4. Draw a line through $A$ not parallel to the line $AB$ or $AC_1$ , and pick a point $D_1$ on this line.

5. Construct a parallel line to the line $AC_1$ through the point $D_1$ .

6. Construct a parallel line to the line $AD_1$ through the point $C_1$ , and define the meet (intersection) of this line with the line in Step 4 to be the point $D_2$ .

7. Draw the line $D_1C_1$ and construct a parallel line to this line through the point $D_2$ .

8. Define $C_2$ to be the meet of the line constructed in Step 6 with the line $AC_1$ .
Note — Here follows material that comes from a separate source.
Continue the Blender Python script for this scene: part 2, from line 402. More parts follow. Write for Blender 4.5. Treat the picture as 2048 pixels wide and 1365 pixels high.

9. Repeat Steps 5-7, now with $C_1$ , $C_2$ and $D_2$ instead of $A$ , $C_1$ and $D_1$ ; we do this $n-1$ times, so that we get $n$ copies of the line segment $\overline{AC_1}$ .

10. Suppose then that the last point we have is $C_n$ ; we then draw the line $BC_n$ .

11. Through each of the points $C_i$ , for $i$ ranging from $1$ to $n-1$ , draw the lines through each of the points, parallel to the line drawn in Step 9.

12. The meets of each of the lines in Step 10 and the line segment $\overline{AB}$ will then be denoted by $E_i$ , for $i$ ranging from $1$ to $n-1$ .

As a result of this construction, we then have that the points $E_i$ , for $i$ ranging from $1$ to $n-1$ , divide the line segment (\overline{AB}) into $n$ equal line segments.

I did a construction (see picture above) where I just divided a simple line segment into $3$ equal segments.